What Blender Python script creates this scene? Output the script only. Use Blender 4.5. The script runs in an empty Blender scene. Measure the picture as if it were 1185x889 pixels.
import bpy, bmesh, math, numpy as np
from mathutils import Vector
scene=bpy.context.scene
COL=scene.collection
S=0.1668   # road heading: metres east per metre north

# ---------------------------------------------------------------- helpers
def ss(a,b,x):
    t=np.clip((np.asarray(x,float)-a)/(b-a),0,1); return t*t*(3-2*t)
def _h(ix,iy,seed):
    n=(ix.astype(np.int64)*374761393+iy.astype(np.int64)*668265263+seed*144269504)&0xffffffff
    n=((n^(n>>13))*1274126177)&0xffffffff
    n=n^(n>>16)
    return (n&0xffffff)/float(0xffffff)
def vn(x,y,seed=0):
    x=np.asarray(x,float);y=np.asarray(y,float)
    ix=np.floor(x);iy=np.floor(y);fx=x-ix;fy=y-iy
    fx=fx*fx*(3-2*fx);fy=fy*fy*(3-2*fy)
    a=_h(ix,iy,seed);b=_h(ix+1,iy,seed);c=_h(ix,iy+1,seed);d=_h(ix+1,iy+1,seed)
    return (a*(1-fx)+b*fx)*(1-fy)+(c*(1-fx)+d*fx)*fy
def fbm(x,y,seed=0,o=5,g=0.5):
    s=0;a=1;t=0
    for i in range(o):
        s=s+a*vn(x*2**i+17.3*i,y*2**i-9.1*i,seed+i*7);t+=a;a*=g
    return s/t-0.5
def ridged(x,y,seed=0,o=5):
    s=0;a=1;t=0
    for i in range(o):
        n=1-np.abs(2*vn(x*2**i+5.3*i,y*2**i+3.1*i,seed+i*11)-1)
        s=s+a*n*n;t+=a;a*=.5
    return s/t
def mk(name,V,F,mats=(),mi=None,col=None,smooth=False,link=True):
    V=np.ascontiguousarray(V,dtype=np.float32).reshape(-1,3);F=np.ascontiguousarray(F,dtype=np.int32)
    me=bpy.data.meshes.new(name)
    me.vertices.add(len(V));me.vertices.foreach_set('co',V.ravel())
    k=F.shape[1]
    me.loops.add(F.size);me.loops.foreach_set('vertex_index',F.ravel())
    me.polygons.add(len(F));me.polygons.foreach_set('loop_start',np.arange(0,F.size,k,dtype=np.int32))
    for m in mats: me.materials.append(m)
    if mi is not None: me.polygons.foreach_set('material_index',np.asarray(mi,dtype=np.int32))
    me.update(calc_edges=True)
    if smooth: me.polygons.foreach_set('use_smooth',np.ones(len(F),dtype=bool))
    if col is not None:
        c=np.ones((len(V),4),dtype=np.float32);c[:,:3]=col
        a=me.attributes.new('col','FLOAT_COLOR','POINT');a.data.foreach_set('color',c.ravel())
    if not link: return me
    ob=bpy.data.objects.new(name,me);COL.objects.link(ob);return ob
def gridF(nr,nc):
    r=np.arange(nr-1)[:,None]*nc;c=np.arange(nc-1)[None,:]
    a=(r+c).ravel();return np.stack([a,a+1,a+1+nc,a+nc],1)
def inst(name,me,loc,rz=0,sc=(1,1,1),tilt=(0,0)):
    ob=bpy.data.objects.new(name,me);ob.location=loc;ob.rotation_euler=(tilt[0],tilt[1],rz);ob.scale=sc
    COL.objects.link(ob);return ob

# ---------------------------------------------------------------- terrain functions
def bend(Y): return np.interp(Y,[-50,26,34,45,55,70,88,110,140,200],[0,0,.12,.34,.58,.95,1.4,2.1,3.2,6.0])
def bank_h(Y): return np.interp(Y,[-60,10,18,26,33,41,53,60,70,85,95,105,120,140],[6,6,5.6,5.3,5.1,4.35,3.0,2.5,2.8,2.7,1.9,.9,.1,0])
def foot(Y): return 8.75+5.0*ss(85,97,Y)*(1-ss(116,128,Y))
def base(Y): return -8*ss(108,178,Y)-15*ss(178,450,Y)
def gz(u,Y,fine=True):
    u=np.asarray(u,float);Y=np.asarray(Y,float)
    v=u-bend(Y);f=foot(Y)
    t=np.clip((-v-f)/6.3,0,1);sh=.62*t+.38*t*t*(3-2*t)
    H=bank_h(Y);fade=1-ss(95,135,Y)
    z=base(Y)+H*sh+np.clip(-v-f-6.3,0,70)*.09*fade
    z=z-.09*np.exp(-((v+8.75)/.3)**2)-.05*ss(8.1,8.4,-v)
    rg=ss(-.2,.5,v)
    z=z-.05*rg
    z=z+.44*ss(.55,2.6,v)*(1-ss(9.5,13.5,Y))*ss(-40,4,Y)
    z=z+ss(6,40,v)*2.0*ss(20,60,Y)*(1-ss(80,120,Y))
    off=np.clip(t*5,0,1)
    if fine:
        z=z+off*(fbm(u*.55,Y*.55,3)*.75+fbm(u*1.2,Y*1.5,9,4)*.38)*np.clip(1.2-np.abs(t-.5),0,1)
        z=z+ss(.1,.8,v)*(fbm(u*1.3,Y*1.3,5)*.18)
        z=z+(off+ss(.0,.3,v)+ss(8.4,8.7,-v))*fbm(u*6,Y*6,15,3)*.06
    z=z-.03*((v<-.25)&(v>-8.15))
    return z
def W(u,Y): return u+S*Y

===

Problem statement — Verbatim output is expected for the lines from the start of the data to the line in which "per metre north" appears, both included.

Worked answer —
What Blender Python script creates this scene? Output the script only. Use Blender 4.5. The script runs in an empty Blender scene. Measure the picture as if it were 1185x889 pixels.
import bpy, bmesh, math, numpy as np
from mathutils import Vector
scene=bpy.context.scene
COL=scene.collection
S=0.1668   # road heading: metres east per metre north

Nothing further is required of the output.